Bank Indonesia (BI) mengungkapkan alasan bank sentral belum menurunkan tingkat suku bunga acuan atau BI Rate pada pengujung tahun ini, meski level inflasi sudah berada di batas bawah target pemerintah.
Gubernur BI Perry Warjiyo mengatakan pihaknya belum memangkas BI Rate karena terlebih dahulu berfokus untuk menstabilkan nilai tukar rupiah di tengah ketidakpastian pasar keuangan global yang makin meningkat.
“Bukan berarti ruang penurunan suku bunga tidak ada, masih tetap akan terbuka. Menakarnya, timing is not right yet (waktunya belum tepat),” ujar Perry dalam Konferensi Pers Hasil Rapat Dewan Gubernur Bank Indonesia (RDG BI), Rabu (18/12/2024).
Perry mengatakan pihaknya akan terus mencermati ruang penurunan suku bunga acuan, dengan inflasi yang rendah dan keinginan untuk tetap mendorong pertumbuhan ekonomi, di tengah ketidakpastian ekonomi global saat ini.
Dia menjelaskan, ketidakpastian di pasar keuangan global dipicu oleh rencana kebijakan fiskal dan moneter Amerika Serikat (AS) di era Presiden Terpilih Donald Trump yang berdampak pada imbal hasil obligasi AS atau yield US Treasury.

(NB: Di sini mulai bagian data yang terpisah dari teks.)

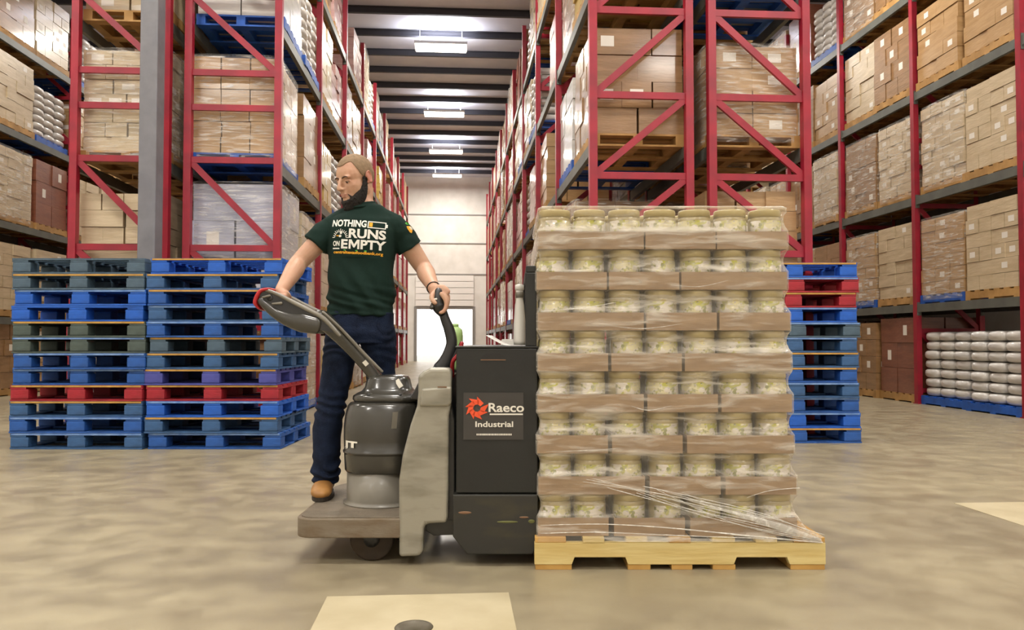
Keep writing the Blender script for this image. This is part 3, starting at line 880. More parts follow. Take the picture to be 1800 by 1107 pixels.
# silver guard plates
gp = [(735, 660), (744, 652), (756, 646), (792, 646), (794, 655), (793, 712), (789, 730), (788, 905), (786, 916), (750, 918), (746, 926), (744, 966), (738, 974), (703, 975), (702, 843), (708, 800), (722, 745), (733, 713), (735, 690)]
gpo = [(u42(x), z42(y)) for x, y in gp]
for nm, a, b in (('near', V0, V0 + .085), ('far', V1 - .085, V1)):
    g = tk.part('side_guard', MB().prism(gpo, 'v', a, b), M['tsilver'], bevel=.014, seg=3)
    if nm == 'near':
        tk.part('guard_band', MB().prism([(u42(x), z42(y)) for x, y in [(742, 682), (794, 678), (794, 708), (789, 713), (738, 713)]], 'v', V0 - .012, V0 + .02), M['tsilver'], parent=g, bevel=.009)
        tk.part('red_scrape', MB().box(u42(770), u42(786), V0 - .0135, V0 - .011, z42(680), z42(678)), M['rust'], parent=g)
# dark body between the guards
tk.part('chassis', MB().prism([(u42(752), z42(916)), (u42(752), z42(690)), (u42(790), z42(662)), (u42(792), z42(700)), (u42(799), z42(740)), (u42(799), z42(916))], 'v', V0 + .05, V1 - .05), M['tblk'], bevel=.006)
tk.part('hinge_bracket', MB().prism([(-.45, .70), (-.40, .80), (-.36, .84), (-.35, .80), (-.36, .69)], 'v', 3.52, 3.95), M['tblk'], bevel=.006)
tk.part('link_frame', MB().prism([(u42(744), z42(914)), (u42(806), z42(914)), (u42(812), z42(944)), (u42(760), z42(946)), (u42(744), z42(936))], 'v', V0 + .08, V1 - .08), M['tblk'], bevel=.004)
# wheels under the platform
for v in (V0 + .07, V1 - .12):
    q = MB(); q.cyl((-.61, v, .096), (-.61, v + .055, .096), .0955, 36)
    wh = tk.part('caster_wheel', q, M['wheel'], bevel=.008)
    tk.part('wheel_hub', MB().cyl((-.61, v - .006, .096), (-.61, v + .06, .096), .035, 20), M['tblk'], parent=wh)
q = MB(); q.cyl((-.50, 3.82, .09), (-.50, 3.92, .09), .0895, 36); tk.part('drive_wheel', q, M['wheel'])
# tiller arm
a = at(662, 662, 3.79); b = at(568, 562, 3.72)
arm = tk.part('tiller_arm', MB().limb([a, at(636, 630, 3.775), at(600, 592, 3.75), b, at(552, 560, 3.70)], [(.050, .030), (.045, .032), (.045, .034), (.055, .042), (.06, .04)], ref=(0, 1, 0), exp=3, sub=6), M['tblk' if False else 'tgrey'])
tk.part('arm_rim', MB().limb([at(672, 652, 3.73), at(638, 618, 3.72), at(600, 578, 3.70), at(568, 549, 3.67)], [.006, .007, .007, .008], sub=5), M['tcyl'], parent=arm)
tk.part('warning_label', MB().bar(at(640, 634, 3.728), at(646, 641, 3.73), .02, .004, up=(0, -1, 0)), M['white'], parent=arm)
# tiller head: two side cheeks, rails, lower guard, red reverse button
HV0, HV1 = 3.595, 3.785
def hp(px, py): return uz(px, py, 3.64)
cheek = [hp(*p) for p in [(461, 512), (480, 511), (520, 533), (572, 560), (594, 586), (572, 581), (548, 577), (520, 566), (496, 552), (476, 536), (458, 528)]]
hd = tk.part('tiller_head', MB().prism(cheek, 'v', HV0 + .012, HV0 + .022), M['tblk'], bevel=.003)
tk.part('head_cheek', MB().prism(cheek, 'v', HV1 - .022, HV1 - .012), M['tblk'], parent=hd, bevel=.003)
for v in (HV0 + .012, HV1 - .012):
    pts = [(472, 510), (495, 519), (520, 532), (548, 546), (572, 560), (600, 589)]
    tk.part('head_rail', MB().limb([(hp(*p)[0], v, hp(*p)[1]) for p in pts], [.0085, .009, .0095, .010, .011, .007], sub=4), M['tcyl'], parent=hd)
low = [(461, 528), (470, 536), (490, 552), (512, 562), (535, 567), (560, 572)]
for s_, v in ((1, HV0 + .018), (-1, HV1 - .018)):
    tk.part('lower_grip', MB().limb([(hp(*p)[0], v, hp(*p)[1]) for p in low], [(.014, .017), (.018, .02), (.02, .024), (.024, .033), (.026, .045), (.02, .038)], ref=(0, 1, 0), sub=4, exp=2.3), M['tgrey'], parent=hd)
tk.part('head_bridge', MB().limb([(hp(540, 568)[0], HV0 + .03, hp(540, 568)[1]), (hp(540, 568)[0], HV1 - .03, hp(540, 568)[1])], [(.05, .028)] * 2, ref=(1, 0, -.3), exp=2.6), M['tgrey'], parent=hd)
cr = hp(474, 524)
tk.part('cross_grip', MB().cyl((cr[0] + .01, HV0 + .01, cr[1]), (cr[0] + .01, HV1 - .01, cr[1]), .014), M['tblk'], parent=hd)
tk.part('thumb_lever', MB().limb([(hp(478, 520)[0], HV0 + .004, hp(478, 520)[1]), (hp(466, 523)[0], HV0 + .0, hp(466, 523)[1])], [.006, .004]), M['tcyl'], parent=hd)
tk.part('thumb_lever', MB().limb([(hp(498, 533)[0], HV0 + .004, hp(498, 533)[1]), (hp(484, 534)[0], HV0 + .0, hp(484, 534)[1])], [.007, .004]), M['tcyl'], parent=hd)
redp = [(474, 508), (462, 511), (455, 521), (452, 533), (458, 543)]
q = MB()
rr_ = []
for p in redp:
    c = hp(*p); rr_.append((c[0], (HV0 + HV1) / 2, c[1]))
q.limb(rr_, [((HV1 - HV0) / 2, .008), ((HV1 - HV0) / 2, .011), ((HV1 - HV0) / 2, .012), ((HV1 - HV0) / 2, .011), ((HV1 - HV0) / 2 - .02, .006)], ref=(0, 1, 0), exp=4, sub=4, n=28)
tk.part('reverse_button', q, M['tred'], parent=hd)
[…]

Bank sentral nasional memperkirakan kebijakan fiskal pemerintah AS yang agresif tahun depan akan menyebabkan defisit anggaran Negeri Paman Sam melebar hingga menjadi 7,7%. Hal ini tentu akan berdampak pada prospek yield US Treasury.
“Yield US Treasury tenor 2 tahun pada kuartal IV berada di kisaran 4,2%, bisa naik menjadi 4,5% pada akhir 2025. Sementara itu, US Treasury 10 tahun yang sekarang sekitar 4,3% akan naik menjadi 4,7% tahun depan,” ungkap Perry.
Kenaikan yield US Treasury akan memikat aliran dana asing yang berada di pasar negara berkembang, termasuk Indonesia, beralih ke pasar keuangan AS. Pada akhirnya, aliran dana asing yang keluar dari pasar keuangan Indonesia akan melemahkan rupiah.
Tak hanya itu, dampak lain dari kebijakan AS tentu akan memperkuat indeks dolar dan membuat nilai tukar mata uang di regional, termasuk Indonesia, semakin melemah.
Berdasarkan hasil RDG BI, penurunan suku bunga kebijakan atau fed fund rate (FFR) 2024 kemungkinan masih sesuai perkiraan BI, tapi dengan pernyatan yang hawkish.
Maka itu, BI memperkirakan penurunan FFR pada 2025 tetap akan terjadi, tetapi jadwalnya akan mundur. BI memproyelso FFR akan menurun sebesar 50 basispoin (bps) dengan dua kali penurunan, yakni masing-masing 25 bps.
“Semula kami perkirakan pada Maret dan Mei, tapi kemudian akan mundur menjadi Maret dan Juni 2025,” sebut Perry.